François Bayrou a été contraint de réunir cinq ministres qui ne partageaient pas le même avis concernant la prohibition du voile dans le cadre des compétitions sportives, les exhortant à adopter une position de « solidarité ». Cette différence d’opinions au sein du gouvernement, visible parmi plusieurs responsables, ne saurait se justifier uniquement par l’instabilité politique du moment.
Le 18 mars, François Bayrou s’est efforcé de rétablir un semblant d’harmonie au sein du gouvernement, car un Premier ministre doit agir tel un chef d’orchestre. Réunir les efforts de son équipe fait partie de ses responsabilités. Cependant, dernièrement, la situation semblait si désordonnée qu’on pouvait se demander s’il y avait encore un chef à la baguette et si l’orchestre existait toujours. Les ministres semblaient suivre chacun leur propre agenda, de plus en plus intensément, allant même jusqu’à se contredire en public.
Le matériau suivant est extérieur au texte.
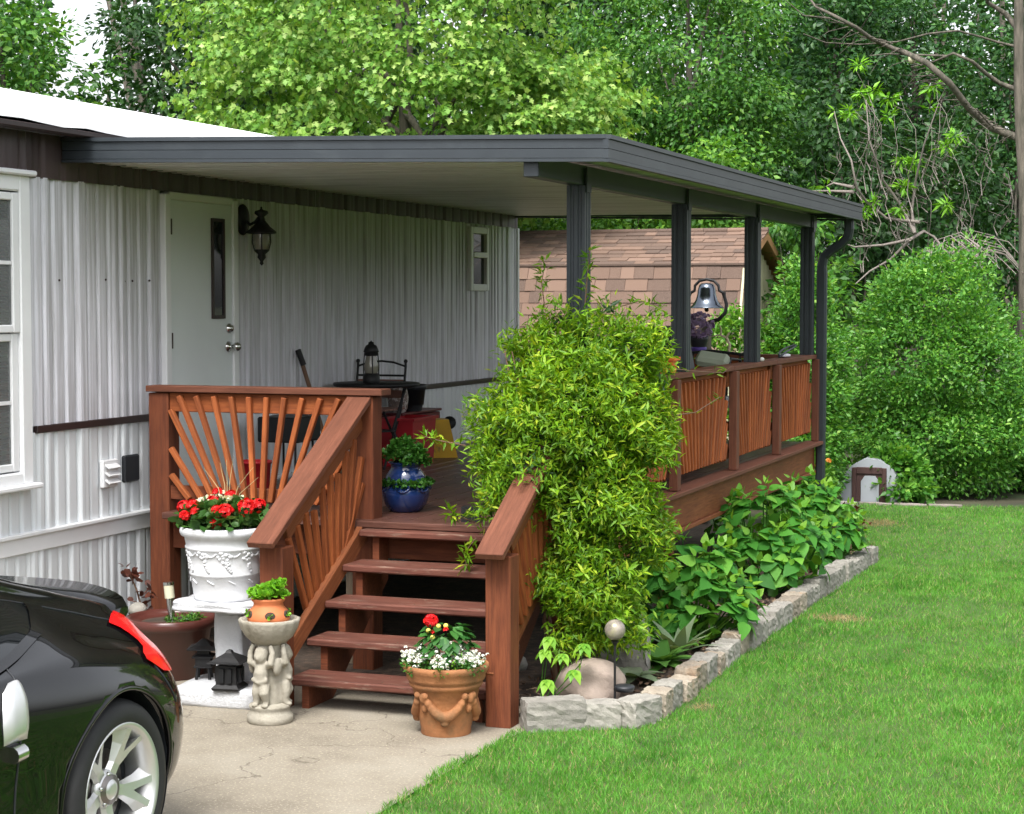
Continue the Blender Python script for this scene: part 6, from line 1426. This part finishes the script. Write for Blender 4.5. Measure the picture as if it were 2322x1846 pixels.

Marie Barsacq, ministre des Sports, a provoqué la colère de Gérald Darmanin en affirmant que le port du voile n’était pas forcément associé à de l’«entrisme» ou à une «radicalisation» dans le sport. Gérald Darmanin a vivement critiqué, mardi matin sur TF1, non seulement elle, mais également Élisabeth Borne, ministre de l’Éducation Nationale, en les accusant de faire preuve de «naïveté».
François Bayrou a alors convoqué ces ministres afin de dénoncer ce qu’il a appelé des «attaques internes inacceptables» et pour demander qu’elles cessent. Toutefois, il a donné raison à Gérald Darmanin sur l’essence du débat, en validant l’interdiction des signes religieux lors des compétitions sportives, approuvée par une proposition législative de droite adoptée au Sénat. Il est à noter que Gérald Darmanin avait recours à une forme de pression largement répandue au gouvernement : la menace de démission.
Discordance au sein du gouvernement
Mardi matin, Gérald Darmanin avait menacé de quitter le gouvernement si sa position sur l’interdiction du voile dans le sport n’était pas soutenue. Cette méthode avait auparavant été mise en œuvre par Bruno Retailleau, ministre de l’Intérieur, le dimanche précédent. Il laissait entendre qu’il pourrait se retirer si sa position n’était pas respectée dans le conflit en cours concernant l’expulsion des ressortissants algériens sous OQTF. Autrefois, selon Jean-Pierre Chevènement, un ministre gardait ses opinions pour lui ou démissionnait. Aujourd’hui, ils parlent et menacent, sans toutefois agir.
La vulnérabilité politique de ce gouvernement, qui ne bénéficie pas d’une majorité stable à l’Assemblée, peut expliquer cette situation, mais François Bayrou n’est pas exempt de responsabilité. Il permet à ses ministres d’exprimer leurs opinions personnelles. Il fait de même, comme ce fut le cas mardi à l’Assemblée, où il a déclaré, «comme citoyen, comme observateur», qu’il est irréaliste de ramener l’âge de la retraite à 62 ans. Ce double discours contribue à la confusion. Ainsi, la diversité des voix au sein du gouvernement se transforme en un désordre sonore. Et François Bayrou se retrouve à nouveau avec sa métaphore de la brouette. Vous vous souvenez de sa célèbre phrase lancée il y a environ quinze ans : «Rassembler les centristes, c’est comme conduire une brouette pleine de grenouilles : elles sautent dans tous les sens !». Eh bien, il semble que les ministres agissent de la même façon, et François Bayrou en a assez… des grenouilles, sans surprise.